Kenan worked for the North Carolina Geological Survey and installed the first electric lighting system in Chapel Hill. The Carbide Manufacturing Company at Niagara Falls hired him as an engineer. He traveled to five continents to help setup plants to produce calcium carbide. Afterward, he completed a short stint working for Union Carbide in Chicago. By 1943, he had been an officer or director of more than 18 companies. To UNC-Chapel Hill he donated the funds for Kenan Stadium (in memory of his parents), the Kenan Chemistry Laboratory, and the University of North Carolina Press. For many years, Kenan was business partners with Florida entrepreneur Henry Flagler, hence the UNC Kenan-Flagler Business School.

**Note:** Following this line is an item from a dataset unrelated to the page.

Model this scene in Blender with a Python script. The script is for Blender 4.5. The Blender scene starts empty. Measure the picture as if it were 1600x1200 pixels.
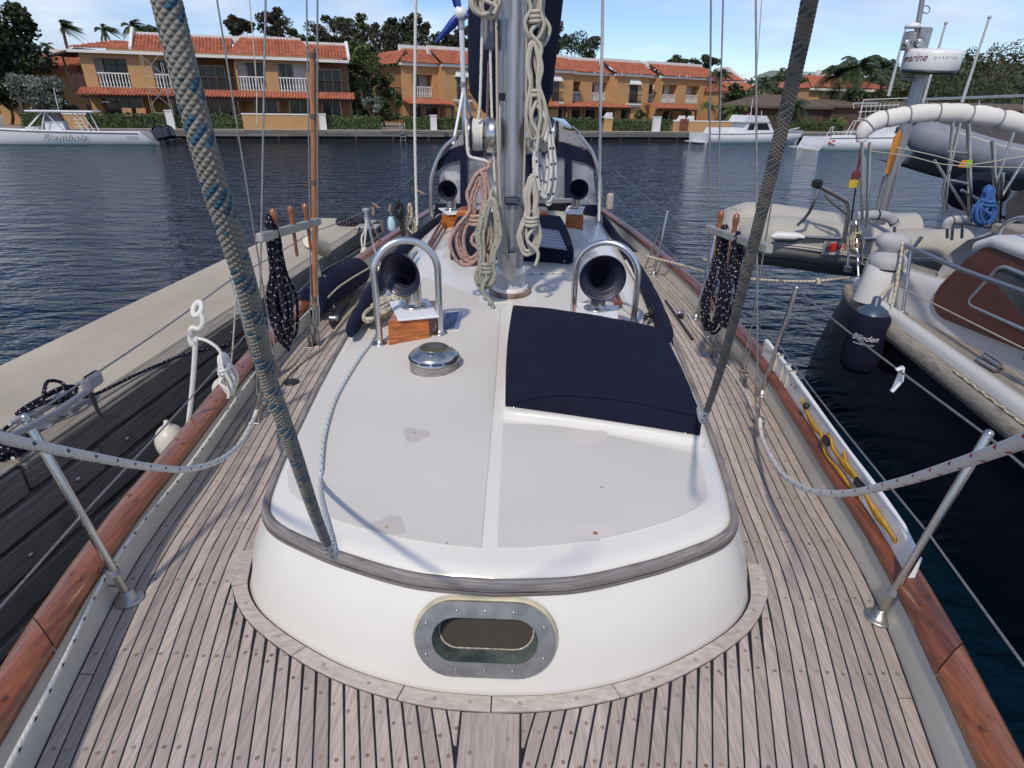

Venable never reaped the financial benefits of calcium carbide and acetylene — he simply appreciated the science of it all. He occupied the first endowed chair at UNC (the Mary Ann Smith Professorship) and served as president of the university from 1900-1914. Under Venable’s advisement, the university’s financial position strengthened, the graduate and professional schools upgraded, and various departments received national recognition. Upon exiting the presidency, he returned to being chair of the chemistry department and became one of UNC’s first five Kenan professors. “The students loved him,” Bursey says, “and he loved them. He continued teaching until his memory started to fail.” After giving 50 years of service to Carolina, he finally retired in 1930.

A symbol of success

Today, universities secure patents on discoveries and may negotiate intellectual property rights with industry sponsors. That wasn’t the case in 19th-century America — and would not become the norm until the 1980s. But that hardly means UNC failed to profit from the discoveries of Morehead, Venable, and Kenan. Their dedication to education, research, science, and discovery helped propel America into the industrial age and paid tremendous dividends to both UNC and North Carolina.

Walking around campus today, you can’t miss the names of these leaders on many of UNC’s structures. The chemistry department, in particular, resides within three buildings bearing their names: Venable Hall (1925), Kenan Laboratories (1973), and Morehead Laboratories (1987). They are forever a memorial to the events of 1892 and 1893 that changed the world.

 

Maurice Bursey is a professor emeritus of chemistry in the College of Arts and Sciences and taught at UNC-Chapel Hill for 30 years before retiring in 1996. He’s also the author of “Carolina Chemists” (1982) and “Francis Preston Venable of the University of North Carolina” (1989).